-- Aim --
Extract each line of the data below exactly as written.

-- Supplied entries --
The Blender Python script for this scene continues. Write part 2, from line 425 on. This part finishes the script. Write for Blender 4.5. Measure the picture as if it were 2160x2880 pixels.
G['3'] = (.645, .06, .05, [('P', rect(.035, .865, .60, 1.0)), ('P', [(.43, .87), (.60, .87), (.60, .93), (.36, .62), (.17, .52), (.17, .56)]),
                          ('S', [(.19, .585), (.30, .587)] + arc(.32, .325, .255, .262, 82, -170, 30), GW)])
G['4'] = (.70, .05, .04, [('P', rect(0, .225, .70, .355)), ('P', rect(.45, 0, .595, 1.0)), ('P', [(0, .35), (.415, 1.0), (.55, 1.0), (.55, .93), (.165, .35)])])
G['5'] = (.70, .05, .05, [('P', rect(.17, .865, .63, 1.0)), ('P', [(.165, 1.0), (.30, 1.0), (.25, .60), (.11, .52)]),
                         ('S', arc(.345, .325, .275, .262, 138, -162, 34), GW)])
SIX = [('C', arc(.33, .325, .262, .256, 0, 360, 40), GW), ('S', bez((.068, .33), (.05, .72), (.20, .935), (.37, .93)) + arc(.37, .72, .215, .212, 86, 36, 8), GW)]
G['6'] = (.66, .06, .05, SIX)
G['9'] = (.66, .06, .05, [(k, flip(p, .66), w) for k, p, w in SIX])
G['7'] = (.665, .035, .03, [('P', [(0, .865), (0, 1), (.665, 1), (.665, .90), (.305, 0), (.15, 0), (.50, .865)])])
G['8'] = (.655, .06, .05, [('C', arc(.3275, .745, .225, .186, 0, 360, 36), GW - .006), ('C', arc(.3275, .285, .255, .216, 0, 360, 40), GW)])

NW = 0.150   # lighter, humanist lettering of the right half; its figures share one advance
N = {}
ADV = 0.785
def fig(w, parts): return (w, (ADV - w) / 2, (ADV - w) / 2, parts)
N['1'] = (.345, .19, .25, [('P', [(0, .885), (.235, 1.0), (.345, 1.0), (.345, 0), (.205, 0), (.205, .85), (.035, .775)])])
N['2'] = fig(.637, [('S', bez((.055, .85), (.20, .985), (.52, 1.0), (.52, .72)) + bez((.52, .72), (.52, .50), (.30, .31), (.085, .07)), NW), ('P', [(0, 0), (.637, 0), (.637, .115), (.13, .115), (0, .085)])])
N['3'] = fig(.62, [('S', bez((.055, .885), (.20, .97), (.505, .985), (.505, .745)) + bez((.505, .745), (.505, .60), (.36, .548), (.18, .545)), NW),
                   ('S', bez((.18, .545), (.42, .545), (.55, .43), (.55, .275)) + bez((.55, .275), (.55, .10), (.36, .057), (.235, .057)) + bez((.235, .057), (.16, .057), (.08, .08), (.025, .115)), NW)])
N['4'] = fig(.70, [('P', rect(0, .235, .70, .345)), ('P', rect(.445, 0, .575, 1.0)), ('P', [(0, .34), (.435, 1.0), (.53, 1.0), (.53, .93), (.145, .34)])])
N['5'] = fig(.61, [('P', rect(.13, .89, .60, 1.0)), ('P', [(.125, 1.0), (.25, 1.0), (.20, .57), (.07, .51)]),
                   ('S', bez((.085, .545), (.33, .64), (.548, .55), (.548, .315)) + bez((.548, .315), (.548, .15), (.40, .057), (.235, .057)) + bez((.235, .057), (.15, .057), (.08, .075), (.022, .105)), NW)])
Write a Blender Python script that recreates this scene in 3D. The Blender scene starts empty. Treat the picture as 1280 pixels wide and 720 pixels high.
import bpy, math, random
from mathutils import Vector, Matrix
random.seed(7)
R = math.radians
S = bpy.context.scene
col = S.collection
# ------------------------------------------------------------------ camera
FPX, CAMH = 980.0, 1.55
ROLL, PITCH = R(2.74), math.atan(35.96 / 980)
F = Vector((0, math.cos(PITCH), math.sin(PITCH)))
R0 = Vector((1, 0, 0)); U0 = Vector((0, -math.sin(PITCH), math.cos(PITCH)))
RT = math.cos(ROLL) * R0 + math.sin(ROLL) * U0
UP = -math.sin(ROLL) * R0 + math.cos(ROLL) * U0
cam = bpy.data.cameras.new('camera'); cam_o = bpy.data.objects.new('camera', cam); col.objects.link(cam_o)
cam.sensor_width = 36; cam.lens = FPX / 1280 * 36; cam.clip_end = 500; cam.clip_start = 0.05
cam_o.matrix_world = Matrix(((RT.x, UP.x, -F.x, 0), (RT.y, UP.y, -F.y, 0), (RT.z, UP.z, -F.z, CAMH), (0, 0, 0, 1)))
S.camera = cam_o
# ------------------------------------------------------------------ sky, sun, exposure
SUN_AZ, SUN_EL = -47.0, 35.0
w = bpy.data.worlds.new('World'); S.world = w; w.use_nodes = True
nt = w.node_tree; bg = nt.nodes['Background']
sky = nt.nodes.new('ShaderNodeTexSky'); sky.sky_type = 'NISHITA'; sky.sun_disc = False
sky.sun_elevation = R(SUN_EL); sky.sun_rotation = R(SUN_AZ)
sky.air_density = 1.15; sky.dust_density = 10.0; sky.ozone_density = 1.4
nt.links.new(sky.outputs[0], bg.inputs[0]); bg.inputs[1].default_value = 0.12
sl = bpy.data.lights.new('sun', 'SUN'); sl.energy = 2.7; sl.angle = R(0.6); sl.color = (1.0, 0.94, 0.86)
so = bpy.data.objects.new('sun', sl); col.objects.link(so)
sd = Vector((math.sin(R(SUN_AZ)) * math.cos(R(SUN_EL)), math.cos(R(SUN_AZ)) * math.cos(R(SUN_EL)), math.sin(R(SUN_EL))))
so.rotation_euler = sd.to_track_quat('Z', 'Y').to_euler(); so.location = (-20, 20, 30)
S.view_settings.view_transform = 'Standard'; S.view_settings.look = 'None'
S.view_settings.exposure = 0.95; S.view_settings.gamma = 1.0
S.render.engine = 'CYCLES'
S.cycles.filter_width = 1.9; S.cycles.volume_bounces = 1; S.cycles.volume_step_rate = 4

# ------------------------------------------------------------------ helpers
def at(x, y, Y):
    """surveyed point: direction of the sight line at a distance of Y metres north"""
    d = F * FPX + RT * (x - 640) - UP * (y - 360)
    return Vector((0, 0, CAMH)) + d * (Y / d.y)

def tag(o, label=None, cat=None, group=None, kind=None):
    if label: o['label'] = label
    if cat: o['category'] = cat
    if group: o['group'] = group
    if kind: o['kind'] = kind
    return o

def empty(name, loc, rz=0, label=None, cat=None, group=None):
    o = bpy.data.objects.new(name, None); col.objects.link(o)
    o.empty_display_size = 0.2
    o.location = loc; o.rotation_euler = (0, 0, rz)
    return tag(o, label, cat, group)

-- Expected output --
The Blender Python script for this scene continues. Write part 2, from line 425 on. This part finishes the script. Write for Blender 4.5. Measure the picture as if it were 2160x2880 pixels.
G['3'] = (.645, .06, .05, [('P', rect(.035, .865, .60, 1.0)), ('P', [(.43, .87), (.60, .87), (.60, .93), (.36, .62), (.17, .52), (.17, .56)]),
                          ('S', [(.19, .585), (.30, .587)] + arc(.32, .325, .255, .262, 82, -170, 30), GW)])
G['4'] = (.70, .05, .04, [('P', rect(0, .225, .70, .355)), ('P', rect(.45, 0, .595, 1.0)), ('P', [(0, .35), (.415, 1.0), (.55, 1.0), (.55, .93), (.165, .35)])])
G['5'] = (.70, .05, .05, [('P', rect(.17, .865, .63, 1.0)), ('P', [(.165, 1.0), (.30, 1.0), (.25, .60), (.11, .52)]),
                         ('S', arc(.345, .325, .275, .262, 138, -162, 34), GW)])
SIX = [('C', arc(.33, .325, .262, .256, 0, 360, 40), GW), ('S', bez((.068, .33), (.05, .72), (.20, .935), (.37, .93)) + arc(.37, .72, .215, .212, 86, 36, 8), GW)]
G['6'] = (.66, .06, .05, SIX)
G['9'] = (.66, .06, .05, [(k, flip(p, .66), w) for k, p, w in SIX])
G['7'] = (.665, .035, .03, [('P', [(0, .865), (0, 1), (.665, 1), (.665, .90), (.305, 0), (.15, 0), (.50, .865)])])
G['8'] = (.655, .06, .05, [('C', arc(.3275, .745, .225, .186, 0, 360, 36), GW - .006), ('C', arc(.3275, .285, .255, .216, 0, 360, 40), GW)])

NW = 0.150   # lighter, humanist lettering of the right half; its figures share one advance
N = {}
ADV = 0.785
def fig(w, parts): return (w, (ADV - w) / 2, (ADV - w) / 2, parts)
N['1'] = (.345, .19, .25, [('P', [(0, .885), (.235, 1.0), (.345, 1.0), (.345, 0), (.205, 0), (.205, .85), (.035, .775)])])
N['2'] = fig(.637, [('S', bez((.055, .85), (.20, .985), (.52, 1.0), (.52, .72)) + bez((.52, .72), (.52, .50), (.30, .31), (.085, .07)), NW), ('P', [(0, 0), (.637, 0), (.637, .115), (.13, .115), (0, .085)])])
N['3'] = fig(.62, [('S', bez((.055, .885), (.20, .97), (.505, .985), (.505, .745)) + bez((.505, .745), (.505, .60), (.36, .548), (.18, .545)), NW),
                   ('S', bez((.18, .545), (.42, .545), (.55, .43), (.55, .275)) + bez((.55, .275), (.55, .10), (.36, .057), (.235, .057)) + bez((.235, .057), (.16, .057), (.08, .08), (.025, .115)), NW)])
N['4'] = fig(.70, [('P', rect(0, .235, .70, .345)), ('P', rect(.445, 0, .575, 1.0)), ('P', [(0, .34), (.435, 1.0), (.53, 1.0), (.53, .93), (.145, .34)])])
N['5'] = fig(.61, [('P', rect(.13, .89, .60, 1.0)), ('P', [(.125, 1.0), (.25, 1.0), (.20, .57), (.07, .51)]),
                   ('S', bez((.085, .545), (.33, .64), (.548, .55), (.548, .315)) + bez((.548, .315), (.548, .15), (.40, .057), (.235, .057)) + bez((.235, .057), (.15, .057), (.08, .075), (.022, .105)), NW)])
Write a Blender Python script that recreates this scene in 3D. The Blender scene starts empty. Treat the picture as 1280 pixels wide and 720 pixels high.
import bpy, math, random
from mathutils import Vector, Matrix
random.seed(7)
R = math.radians
S = bpy.context.scene
col = S.collection
# ------------------------------------------------------------------ camera
FPX, CAMH = 980.0, 1.55
ROLL, PITCH = R(2.74), math.atan(35.96 / 980)
F = Vector((0, math.cos(PITCH), math.sin(PITCH)))
R0 = Vector((1, 0, 0)); U0 = Vector((0, -math.sin(PITCH), math.cos(PITCH)))
RT = math.cos(ROLL) * R0 + math.sin(ROLL) * U0
UP = -math.sin(ROLL) * R0 + math.cos(ROLL) * U0
cam = bpy.data.cameras.new('camera'); cam_o = bpy.data.objects.new('camera', cam); col.objects.link(cam_o)
cam.sensor_width = 36; cam.lens = FPX / 1280 * 36; cam.clip_end = 500; cam.clip_start = 0.05
cam_o.matrix_world = Matrix(((RT.x, UP.x, -F.x, 0), (RT.y, UP.y, -F.y, 0), (RT.z, UP.z, -F.z, CAMH), (0, 0, 0, 1)))
S.camera = cam_o
# ------------------------------------------------------------------ sky, sun, exposure
SUN_AZ, SUN_EL = -47.0, 35.0
w = bpy.data.worlds.new('World'); S.world = w; w.use_nodes = True
nt = w.node_tree; bg = nt.nodes['Background']
sky = nt.nodes.new('ShaderNodeTexSky'); sky.sky_type = 'NISHITA'; sky.sun_disc = False
sky.sun_elevation = R(SUN_EL); sky.sun_rotation = R(SUN_AZ)
sky.air_density = 1.15; sky.dust_density = 10.0; sky.ozone_density = 1.4
nt.links.new(sky.outputs[0], bg.inputs[0]); bg.inputs[1].default_value = 0.12
sl = bpy.data.lights.new('sun', 'SUN'); sl.energy = 2.7; sl.angle = R(0.6); sl.color = (1.0, 0.94, 0.86)
so = bpy.data.objects.new('sun', sl); col.objects.link(so)
sd = Vector((math.sin(R(SUN_AZ)) * math.cos(R(SUN_EL)), math.cos(R(SUN_AZ)) * math.cos(R(SUN_EL)), math.sin(R(SUN_EL))))
so.rotation_euler = sd.to_track_quat('Z', 'Y').to_euler(); so.location = (-20, 20, 30)
S.view_settings.view_transform = 'Standard'; S.view_settings.look = 'None'
S.view_settings.exposure = 0.95; S.view_settings.gamma = 1.0
S.render.engine = 'CYCLES'
S.cycles.filter_width = 1.9; S.cycles.volume_bounces = 1; S.cycles.volume_step_rate = 4

# ------------------------------------------------------------------ helpers
def at(x, y, Y):
    """surveyed point: direction of the sight line at a distance of Y metres north"""
    d = F * FPX + RT * (x - 640) - UP * (y - 360)
    return Vector((0, 0, CAMH)) + d * (Y / d.y)

def tag(o, label=None, cat=None, group=None, kind=None):
    if label: o['label'] = label
    if cat: o['category'] = cat
    if group: o['group'] = group
    if kind: o['kind'] = kind
    return o

def empty(name, loc, rz=0, label=None, cat=None, group=None):
    o = bpy.data.objects.new(name, None); col.objects.link(o)
    o.empty_display_size = 0.2
    o.location = loc; o.rotation_euler = (0, 0, rz)
    return tag(o, label, cat, group)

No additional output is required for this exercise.